Measure the length of each of the elements: Table Skylark Element Lengths 17 Meter Reflector Station 19 332 inches 12 Meter Reflector Station 46 242.5 inches 17 Meter Driven Station 90 322 inches Special note driven element - this dimension does not include the space for the center insulator for this element be sure to add the open space for the overall dimension. 12 Meter Driver Station 94.5 240.5 inches 12 Meter First Director Station 159.75 223.5 inches 17 Meter Director Station 177 308 inches 12 Meter Second Director Station 183 232.5 inches Important Note Unlike traditional monoband yagis, the second director for 12 meters is supposed to be longer than the first director! Slide a PVC spacer over the ends of the driven element cell, set it close to the end of the 12 meter element, and tighten the locking screws. The locking screws are made of nylon, which does not do well in UV. To protect the screws, after they are tightened cover them well with electrical tape. Final Assembly Final assembly of the antenna is best done close to the base of the tower that the antenna will be mounted, as assembled antennas are difficult to move any distance.

Put the boom across two saw horses, with the flat sides of the boom platforms up. This makes assembly easier.
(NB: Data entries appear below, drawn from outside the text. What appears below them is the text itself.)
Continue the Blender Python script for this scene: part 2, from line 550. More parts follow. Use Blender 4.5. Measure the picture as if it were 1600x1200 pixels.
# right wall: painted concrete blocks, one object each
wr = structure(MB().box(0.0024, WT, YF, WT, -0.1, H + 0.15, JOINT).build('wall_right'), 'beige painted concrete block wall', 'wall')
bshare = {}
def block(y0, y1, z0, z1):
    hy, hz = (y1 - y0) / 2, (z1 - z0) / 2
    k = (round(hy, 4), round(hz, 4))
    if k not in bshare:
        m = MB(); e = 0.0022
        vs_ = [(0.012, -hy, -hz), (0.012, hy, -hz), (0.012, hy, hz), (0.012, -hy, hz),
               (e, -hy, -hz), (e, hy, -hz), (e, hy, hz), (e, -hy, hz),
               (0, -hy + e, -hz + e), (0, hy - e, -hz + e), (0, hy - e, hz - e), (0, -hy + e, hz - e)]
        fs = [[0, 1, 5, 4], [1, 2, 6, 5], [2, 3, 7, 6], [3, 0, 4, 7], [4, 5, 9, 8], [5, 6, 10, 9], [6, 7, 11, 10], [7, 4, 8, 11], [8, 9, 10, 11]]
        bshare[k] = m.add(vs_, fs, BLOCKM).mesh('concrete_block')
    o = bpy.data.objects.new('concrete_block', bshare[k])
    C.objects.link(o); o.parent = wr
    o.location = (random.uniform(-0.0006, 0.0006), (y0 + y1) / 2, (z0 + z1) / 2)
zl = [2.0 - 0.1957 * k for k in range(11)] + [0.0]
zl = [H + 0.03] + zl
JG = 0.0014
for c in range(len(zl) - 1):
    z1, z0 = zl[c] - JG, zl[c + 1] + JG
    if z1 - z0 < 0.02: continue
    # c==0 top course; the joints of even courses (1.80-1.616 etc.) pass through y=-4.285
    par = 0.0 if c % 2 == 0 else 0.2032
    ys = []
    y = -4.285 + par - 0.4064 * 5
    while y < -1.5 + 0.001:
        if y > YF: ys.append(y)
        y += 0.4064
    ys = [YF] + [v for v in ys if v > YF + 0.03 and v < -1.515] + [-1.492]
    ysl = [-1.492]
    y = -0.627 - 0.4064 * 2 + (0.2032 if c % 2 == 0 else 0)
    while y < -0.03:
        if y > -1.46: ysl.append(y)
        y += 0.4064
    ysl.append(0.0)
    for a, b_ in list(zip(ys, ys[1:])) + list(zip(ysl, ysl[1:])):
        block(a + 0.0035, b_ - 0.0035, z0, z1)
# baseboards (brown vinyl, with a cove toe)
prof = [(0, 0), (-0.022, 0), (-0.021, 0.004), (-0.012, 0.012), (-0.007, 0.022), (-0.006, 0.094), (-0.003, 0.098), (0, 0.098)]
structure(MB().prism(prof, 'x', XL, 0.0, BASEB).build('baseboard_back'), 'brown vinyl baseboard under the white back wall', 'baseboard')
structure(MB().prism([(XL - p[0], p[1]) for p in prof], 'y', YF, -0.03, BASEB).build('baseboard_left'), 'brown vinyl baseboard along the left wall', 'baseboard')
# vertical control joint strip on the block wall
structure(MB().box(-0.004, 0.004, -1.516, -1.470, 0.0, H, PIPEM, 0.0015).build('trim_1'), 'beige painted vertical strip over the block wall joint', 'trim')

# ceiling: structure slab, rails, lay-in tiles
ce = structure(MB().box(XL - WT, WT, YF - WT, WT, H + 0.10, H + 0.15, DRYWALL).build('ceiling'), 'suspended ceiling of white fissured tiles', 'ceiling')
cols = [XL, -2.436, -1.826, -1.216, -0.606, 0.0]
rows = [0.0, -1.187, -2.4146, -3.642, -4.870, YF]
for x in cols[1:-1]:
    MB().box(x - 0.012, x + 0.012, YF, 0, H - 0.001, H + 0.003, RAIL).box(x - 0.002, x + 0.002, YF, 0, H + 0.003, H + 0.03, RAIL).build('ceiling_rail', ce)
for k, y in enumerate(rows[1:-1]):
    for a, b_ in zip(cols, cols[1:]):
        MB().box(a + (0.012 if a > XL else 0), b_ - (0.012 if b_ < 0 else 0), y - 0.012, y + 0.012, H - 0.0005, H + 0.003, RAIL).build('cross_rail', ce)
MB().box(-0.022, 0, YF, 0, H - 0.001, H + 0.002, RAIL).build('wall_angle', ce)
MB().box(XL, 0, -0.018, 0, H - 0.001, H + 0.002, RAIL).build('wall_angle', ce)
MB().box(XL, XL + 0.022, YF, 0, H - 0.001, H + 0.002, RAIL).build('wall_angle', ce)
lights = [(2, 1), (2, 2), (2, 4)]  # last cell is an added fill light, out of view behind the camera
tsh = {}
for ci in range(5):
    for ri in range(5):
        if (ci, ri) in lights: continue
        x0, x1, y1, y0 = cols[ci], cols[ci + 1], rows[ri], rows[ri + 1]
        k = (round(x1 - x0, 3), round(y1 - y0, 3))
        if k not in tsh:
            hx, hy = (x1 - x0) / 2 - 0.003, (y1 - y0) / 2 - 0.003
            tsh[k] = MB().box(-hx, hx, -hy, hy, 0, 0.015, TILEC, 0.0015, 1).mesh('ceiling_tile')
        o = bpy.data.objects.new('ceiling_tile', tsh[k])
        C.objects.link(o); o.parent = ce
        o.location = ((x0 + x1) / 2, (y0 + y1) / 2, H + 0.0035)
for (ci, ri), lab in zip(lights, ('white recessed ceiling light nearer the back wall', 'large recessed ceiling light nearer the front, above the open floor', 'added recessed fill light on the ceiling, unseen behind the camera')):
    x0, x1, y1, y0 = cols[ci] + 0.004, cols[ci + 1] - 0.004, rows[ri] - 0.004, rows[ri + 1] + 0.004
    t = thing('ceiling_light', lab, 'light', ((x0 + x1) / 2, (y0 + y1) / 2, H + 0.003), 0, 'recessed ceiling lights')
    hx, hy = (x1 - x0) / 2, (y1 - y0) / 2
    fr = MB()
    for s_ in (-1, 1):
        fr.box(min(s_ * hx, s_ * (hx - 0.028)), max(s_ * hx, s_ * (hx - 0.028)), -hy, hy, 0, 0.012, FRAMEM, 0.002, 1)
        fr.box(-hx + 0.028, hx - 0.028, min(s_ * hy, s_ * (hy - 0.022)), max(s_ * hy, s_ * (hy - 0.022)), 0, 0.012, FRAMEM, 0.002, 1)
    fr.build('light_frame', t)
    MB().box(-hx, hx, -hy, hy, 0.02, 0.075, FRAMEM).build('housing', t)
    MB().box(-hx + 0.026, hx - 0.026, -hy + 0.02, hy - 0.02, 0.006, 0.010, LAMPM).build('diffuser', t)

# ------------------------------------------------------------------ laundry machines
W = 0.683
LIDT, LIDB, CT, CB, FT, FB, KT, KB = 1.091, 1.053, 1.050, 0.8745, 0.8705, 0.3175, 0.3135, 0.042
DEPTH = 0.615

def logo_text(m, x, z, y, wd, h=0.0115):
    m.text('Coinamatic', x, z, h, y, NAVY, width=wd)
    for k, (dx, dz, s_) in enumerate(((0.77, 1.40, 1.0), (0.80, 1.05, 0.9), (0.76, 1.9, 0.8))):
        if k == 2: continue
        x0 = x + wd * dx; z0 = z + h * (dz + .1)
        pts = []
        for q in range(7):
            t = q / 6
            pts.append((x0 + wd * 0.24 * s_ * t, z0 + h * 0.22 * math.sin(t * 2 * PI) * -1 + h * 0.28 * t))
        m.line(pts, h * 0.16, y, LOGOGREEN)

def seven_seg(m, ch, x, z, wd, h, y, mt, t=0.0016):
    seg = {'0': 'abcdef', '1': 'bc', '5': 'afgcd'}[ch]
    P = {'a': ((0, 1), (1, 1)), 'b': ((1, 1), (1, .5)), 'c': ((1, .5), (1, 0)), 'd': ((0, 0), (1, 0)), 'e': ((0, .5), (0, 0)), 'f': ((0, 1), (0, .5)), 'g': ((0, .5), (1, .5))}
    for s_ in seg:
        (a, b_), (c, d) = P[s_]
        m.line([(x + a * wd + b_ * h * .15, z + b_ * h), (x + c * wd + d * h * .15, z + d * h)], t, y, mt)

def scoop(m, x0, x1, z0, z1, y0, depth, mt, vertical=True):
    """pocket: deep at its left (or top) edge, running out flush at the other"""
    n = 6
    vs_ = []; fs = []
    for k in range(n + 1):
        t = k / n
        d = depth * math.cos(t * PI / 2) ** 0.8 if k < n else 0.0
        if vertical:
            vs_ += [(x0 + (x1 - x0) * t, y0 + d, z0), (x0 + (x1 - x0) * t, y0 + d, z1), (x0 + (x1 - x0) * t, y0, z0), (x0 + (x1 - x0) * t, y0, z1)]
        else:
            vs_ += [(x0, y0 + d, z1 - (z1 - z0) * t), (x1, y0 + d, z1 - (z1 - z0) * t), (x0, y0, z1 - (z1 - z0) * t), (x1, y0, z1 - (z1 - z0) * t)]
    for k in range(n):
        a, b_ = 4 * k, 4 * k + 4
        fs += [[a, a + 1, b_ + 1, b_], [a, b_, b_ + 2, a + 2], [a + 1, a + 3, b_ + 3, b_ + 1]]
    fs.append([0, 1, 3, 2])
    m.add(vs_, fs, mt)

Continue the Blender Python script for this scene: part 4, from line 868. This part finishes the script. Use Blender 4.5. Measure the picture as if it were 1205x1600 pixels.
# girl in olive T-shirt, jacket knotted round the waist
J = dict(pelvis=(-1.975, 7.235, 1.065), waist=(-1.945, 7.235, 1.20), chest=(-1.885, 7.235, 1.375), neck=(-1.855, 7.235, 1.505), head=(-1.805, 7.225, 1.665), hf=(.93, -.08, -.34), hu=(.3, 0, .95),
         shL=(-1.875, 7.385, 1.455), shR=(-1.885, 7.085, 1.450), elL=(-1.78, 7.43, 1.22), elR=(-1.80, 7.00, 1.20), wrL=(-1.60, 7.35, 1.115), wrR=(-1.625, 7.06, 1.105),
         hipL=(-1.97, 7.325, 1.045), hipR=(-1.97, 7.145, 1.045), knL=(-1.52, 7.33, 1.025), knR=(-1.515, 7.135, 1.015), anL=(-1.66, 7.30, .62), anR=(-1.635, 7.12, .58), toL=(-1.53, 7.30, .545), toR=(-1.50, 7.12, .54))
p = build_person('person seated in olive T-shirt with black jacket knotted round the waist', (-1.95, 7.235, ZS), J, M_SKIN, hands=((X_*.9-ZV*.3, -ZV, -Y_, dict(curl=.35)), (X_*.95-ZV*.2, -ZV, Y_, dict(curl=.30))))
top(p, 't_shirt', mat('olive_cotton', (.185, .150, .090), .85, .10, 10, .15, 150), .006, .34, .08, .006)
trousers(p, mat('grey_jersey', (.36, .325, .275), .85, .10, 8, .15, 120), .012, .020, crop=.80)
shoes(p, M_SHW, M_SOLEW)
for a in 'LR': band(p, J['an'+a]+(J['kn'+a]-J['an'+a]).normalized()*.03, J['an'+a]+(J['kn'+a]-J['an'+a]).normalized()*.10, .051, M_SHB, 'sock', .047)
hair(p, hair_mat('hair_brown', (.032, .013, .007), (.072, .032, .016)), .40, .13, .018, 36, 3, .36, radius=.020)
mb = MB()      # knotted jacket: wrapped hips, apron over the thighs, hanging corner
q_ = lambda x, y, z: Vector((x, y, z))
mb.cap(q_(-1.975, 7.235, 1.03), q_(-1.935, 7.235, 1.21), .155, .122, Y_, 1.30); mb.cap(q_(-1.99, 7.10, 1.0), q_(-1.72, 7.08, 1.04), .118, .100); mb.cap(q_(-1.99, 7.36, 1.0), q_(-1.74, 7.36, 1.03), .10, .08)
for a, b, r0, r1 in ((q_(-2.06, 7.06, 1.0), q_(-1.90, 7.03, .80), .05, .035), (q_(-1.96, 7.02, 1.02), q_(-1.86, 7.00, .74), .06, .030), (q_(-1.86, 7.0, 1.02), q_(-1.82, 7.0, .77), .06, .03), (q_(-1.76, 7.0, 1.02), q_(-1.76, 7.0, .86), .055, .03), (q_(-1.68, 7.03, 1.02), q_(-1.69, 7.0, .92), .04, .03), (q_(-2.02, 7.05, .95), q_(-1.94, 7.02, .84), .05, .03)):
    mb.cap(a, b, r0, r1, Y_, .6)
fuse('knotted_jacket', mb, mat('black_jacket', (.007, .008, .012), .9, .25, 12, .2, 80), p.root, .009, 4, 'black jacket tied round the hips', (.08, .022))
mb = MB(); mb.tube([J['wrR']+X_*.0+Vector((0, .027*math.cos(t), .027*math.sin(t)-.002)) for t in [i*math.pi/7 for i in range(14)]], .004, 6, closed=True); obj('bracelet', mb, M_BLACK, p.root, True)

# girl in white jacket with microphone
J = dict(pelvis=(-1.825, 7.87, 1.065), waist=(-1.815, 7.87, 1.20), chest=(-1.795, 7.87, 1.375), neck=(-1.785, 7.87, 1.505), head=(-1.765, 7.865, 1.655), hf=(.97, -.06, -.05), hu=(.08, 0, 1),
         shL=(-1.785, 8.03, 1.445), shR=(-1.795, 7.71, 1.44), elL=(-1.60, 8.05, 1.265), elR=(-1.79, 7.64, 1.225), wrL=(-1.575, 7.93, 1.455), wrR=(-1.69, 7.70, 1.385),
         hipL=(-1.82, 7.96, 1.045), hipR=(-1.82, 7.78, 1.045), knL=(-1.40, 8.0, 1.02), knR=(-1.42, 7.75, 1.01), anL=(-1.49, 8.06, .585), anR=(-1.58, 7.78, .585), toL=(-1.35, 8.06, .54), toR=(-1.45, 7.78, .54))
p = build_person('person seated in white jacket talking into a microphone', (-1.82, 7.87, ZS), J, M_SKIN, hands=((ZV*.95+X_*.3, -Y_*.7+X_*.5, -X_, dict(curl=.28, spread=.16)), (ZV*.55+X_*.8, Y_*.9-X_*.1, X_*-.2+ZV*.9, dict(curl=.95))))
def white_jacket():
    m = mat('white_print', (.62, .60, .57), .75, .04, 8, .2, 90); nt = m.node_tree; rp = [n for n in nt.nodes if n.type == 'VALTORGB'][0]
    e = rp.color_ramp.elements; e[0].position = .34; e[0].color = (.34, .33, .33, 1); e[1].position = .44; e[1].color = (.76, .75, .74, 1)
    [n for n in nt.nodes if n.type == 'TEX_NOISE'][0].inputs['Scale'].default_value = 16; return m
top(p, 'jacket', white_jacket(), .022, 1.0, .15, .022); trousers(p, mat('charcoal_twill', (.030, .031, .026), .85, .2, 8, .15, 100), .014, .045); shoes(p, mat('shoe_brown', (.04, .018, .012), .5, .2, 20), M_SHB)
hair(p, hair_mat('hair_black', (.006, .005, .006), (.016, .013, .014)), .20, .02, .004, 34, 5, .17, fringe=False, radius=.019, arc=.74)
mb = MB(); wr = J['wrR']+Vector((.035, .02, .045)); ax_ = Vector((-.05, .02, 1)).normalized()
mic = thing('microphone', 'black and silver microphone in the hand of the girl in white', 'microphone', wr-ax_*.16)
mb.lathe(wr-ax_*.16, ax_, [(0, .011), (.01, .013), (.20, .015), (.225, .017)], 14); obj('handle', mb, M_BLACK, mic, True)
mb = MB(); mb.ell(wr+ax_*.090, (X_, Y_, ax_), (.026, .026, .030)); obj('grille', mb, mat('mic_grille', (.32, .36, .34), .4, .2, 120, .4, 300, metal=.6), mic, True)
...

However, note that the antenna will be mounted with the elements hanging DOWN not up, so you will be turning the antenna over. Place the boom to mast saddle over the boom, and align with the two holes at station 101 and 104.5. Be sure that the flat side is on the side you want for when it goes onto your tower. Remember, Station 0 is the reflector end. Put two 2 ¾ screws through the boom and saddle, and add lock washers and a nut, tighten, then add another nut and tighten. Mount the 5 X 6 aluminum plate to the flat side of the boom to mast saddle, using the #10-32 X 3/8 round head screws and lock washers. Make sure the screws are tight. Insure that the four ¼ threaded holes all have clearance through the flat plate and the boom saddle. If they do not, align the plate so that they do. Screw the two ¼ X 1 ¼ hex head bolts into the bottom two holes of the flat side of the boom-to-mast plate. Screw the bolts in only far enough that the ends are flush with the boom saddle on the other side. The bolts will be still sticking out of the flat plate about 1. When you are installing the antenna on the mast, these bolts will be entering the key hole on the mast plate. Put the impedance matching coil across the feed point screws, with the coil on the side closer to the mast. Then add lock washers and nuts. Attach the balun, as shown below. Balun Mounting Detail Note that the antenna is upside down for this picture. The antenna is now ready to put up.

There are at least several different ways to get a yagi onto the mast at the top of the tower. For what it is worth, here is how we did ours: Install the Skylark mast plate on the mast at the desired level. Line up the plate so that it points at the desired direction, then tighten the u-bolts. Install, temporarily or permanently, a pulley at the top of the mast, with a rope through it that has at a minimum several hundred pounds of strength. Stand the antenna up on the boom so that it is leaning against the tower. Tie one end of the rope around the mast. Tie a short rope from the top end of the vertical boom loosely around the antenna raising rope. This will serve to keep the antenna from rotating out of control while it is being pulled up. While the antenna is being raised, the person at the top of the tower is responsible to keep the antenna pushed out enough from the tower that it does not bump into the tower. When the top end of the boom is high enough to reach the person at the top of the tower, he or she should remove the rope at the top end of the boom. Now, that person will maneuver the antenna around and into position, engage the two bolts on the antenna boom to mast plate into the keyholes on the mast plate and let the antenna drop into place. Tighten the two bolts, then screw in two more bolts in the lower holes. Put lock washers and nuts over all 4 bolts and tighten securely. Attach the coax and enjoy!